Second, like all my recent races, I really focused on giving my fellow athletes some positive encouragement when I could. For obvious reasons, this occurs mostly on the run. I try to “feel stronger” as I progress, whether in training or a race. Given that your mind controls how you feel, I want my mind to feel good and strong, like I am actually improving while my body is slowly being ground into the dirt. At Wildflower, particularly during the second half of the run, any chance I had to say something positive, I took. I firmly believe that you get what you give. If a smile, verbal pat-on-the-back, or other similar gesture helps a competitor, I am fine with that. For the third race in a row, I had complete strangers approaching me in the finisher’s area offering thanks for helping them. While I love racing and pushing myself, knowing that I was potentially a tiny part of someone else having a positive day is significantly more rewarding than shaving another minute off my final time. Even though they will likely never read this since I have no clue who they were, thanks to all those who thanked me!

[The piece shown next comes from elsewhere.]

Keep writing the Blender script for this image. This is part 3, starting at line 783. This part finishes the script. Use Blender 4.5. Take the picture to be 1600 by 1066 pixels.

Third, I am also exceedingly excited, and even more than my swim, about a 1:46 run.  I am not good, smart, or talented enough to adequately capture or describe in words that run course and the challenge it represents.  For me to have a 1:46 is a big statement about my progress and evolution as a triathlete, but even more so, about my mental state.  Running mile repeats or other intervals and really pushing myself when permitted in training has been very tough.  The past few months have been a constant state of pain and discomfort.  Let’s face it, during a training week, I end five days of each week in some level of pain.  But, all of that prepared me to have that 1:46 and be able to handle the pain of race day.

Along those lines, I am constantly reminded of something I heard Chrissie Wellington (one of the best, if not the best, triathletes in the world) say once, if you don’t train with pain, how do you ever expect to race with pain?  Getting my body ready to do it and getting my mind ready to handle it have been brutal but amazing.  I know it sounds crazy, but I love the pain.  I love seeing what I can accomplish.  Few people really ever push the limits of their abilities and it is such a shame.  How do you know what you can accomplish unless you give it your all?  I have never been closer to “bonking” as I was in that penultimate mile but, even while feeling like I was dying, I loved it.  I didn’t just enter the “pain cave”, I jumped in with a smile.  I wanted to fall as far as my body would allow and see if I could not find the bottom.  I knew that meant a total physical collapse, but I was wiling to accept that risk.  It was painful beyond words.  But, I cannot wait to get back there and spelunk further.  Who knows what lies beyond???

Well, until Boise 70.3 in June, more training awaits and I cannot wait!